** What to do **
Repeat all of the material below exactly as written, images excluded.
+-------+
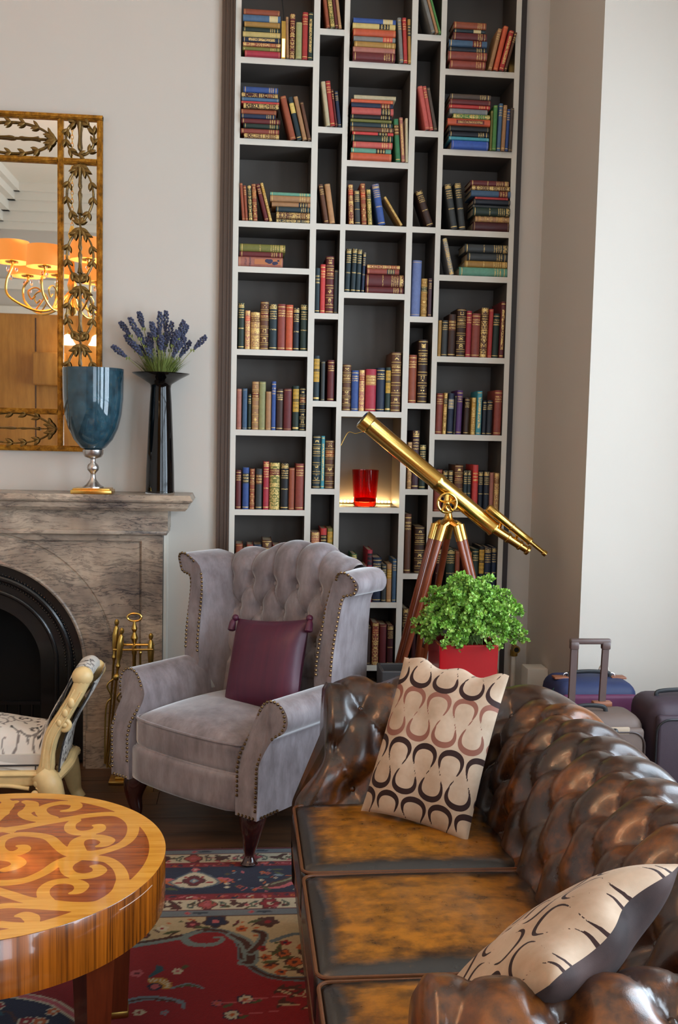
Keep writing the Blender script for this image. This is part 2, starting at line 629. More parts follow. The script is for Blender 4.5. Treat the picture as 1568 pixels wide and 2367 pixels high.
def board(name, a, b):
    m = MB()
    m.box((a[0], a[1] + .004, a[2]), b, 1)
    m.box(a, (b[0], a[1] + .004, b[2]), 0)
    return m.obj(name, [M['shelf_white'], M['shelf_dark']], bc, 0, True)
for a, b in ups:
    board('upright', (a, BOOK_Y, 0), (b, BOOK_Y + DEPTH, BTOP))
for ci, (x0, x1) in enumerate(COLX):
    for z in SHELF_Z[ci]:
        board('shelf', (x0, BOOK_Y + .0008, z - TH), (x1, BOOK_Y + DEPTH, z))
    board('shelf', (x0, BOOK_Y + .0008, 3.62 + .02 * (ci % 2)), (x1, BOOK_Y + DEPTH, 3.645 + .02 * (ci % 2)))
MB().box((XS[0], BOOK_Y + DEPTH, 0), (XS[11], BOOK_Y + DEPTH + .012, BTOP)).obj('back_panel', M['shelf_dark'], bc, 0, True)
# brown moulded strip on the left, on the right a dark strip painting the side gap's shadow
xl = at_y(500.5, 1150, BOOK_Y).x
m = MB()
m.box((xl, BOOK_Y - .004, 0), (XS[0] - .0005, WALL_Y + .2, BTOP))
for q in (.30, .62, .85):
    xx = lerp(xl, XS[0], q)
    m.box((xx, BOOK_Y - .009, 0), (xx + .006, BOOK_Y - .004, BTOP))
m.obj('side_moulding', M['frame_brown'], bc, 0, True)
MB().box((XS[11] + .0005, BOOK_Y + .006, 0), (XS[11] + .0265, WALL_Y + .2, BTOP)).obj('gap_shade', M['gap_shade_backing'], bc, 0, True)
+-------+
** Output of the task **
Keep writing the Blender script for this image. This is part 2, starting at line 629. More parts follow. The script is for Blender 4.5. Treat the picture as 1568 pixels wide and 2367 pixels high.
def board(name, a, b):
    m = MB()
    m.box((a[0], a[1] + .004, a[2]), b, 1)
    m.box(a, (b[0], a[1] + .004, b[2]), 0)
    return m.obj(name, [M['shelf_white'], M['shelf_dark']], bc, 0, True)
for a, b in ups:
    board('upright', (a, BOOK_Y, 0), (b, BOOK_Y + DEPTH, BTOP))
for ci, (x0, x1) in enumerate(COLX):
    for z in SHELF_Z[ci]:
        board('shelf', (x0, BOOK_Y + .0008, z - TH), (x1, BOOK_Y + DEPTH, z))
    board('shelf', (x0, BOOK_Y + .0008, 3.62 + .02 * (ci % 2)), (x1, BOOK_Y + DEPTH, 3.645 + .02 * (ci % 2)))
MB().box((XS[0], BOOK_Y + DEPTH, 0), (XS[11], BOOK_Y + DEPTH + .012, BTOP)).obj('back_panel', M['shelf_dark'], bc, 0, True)
# brown moulded strip on the left, on the right a dark strip painting the side gap's shadow
xl = at_y(500.5, 1150, BOOK_Y).x
m = MB()
m.box((xl, BOOK_Y - .004, 0), (XS[0] - .0005, WALL_Y + .2, BTOP))
for q in (.30, .62, .85):
    xx = lerp(xl, XS[0], q)
    m.box((xx, BOOK_Y - .009, 0), (xx + .006, BOOK_Y - .004, BTOP))
m.obj('side_moulding', M['frame_brown'], bc, 0, True)
MB().box((XS[11] + .0005, BOOK_Y + .006, 0), (XS[11] + .0265, WALL_Y + .2, BTOP)).obj('gap_shade', M['gap_shade_backing'], bc, 0, True)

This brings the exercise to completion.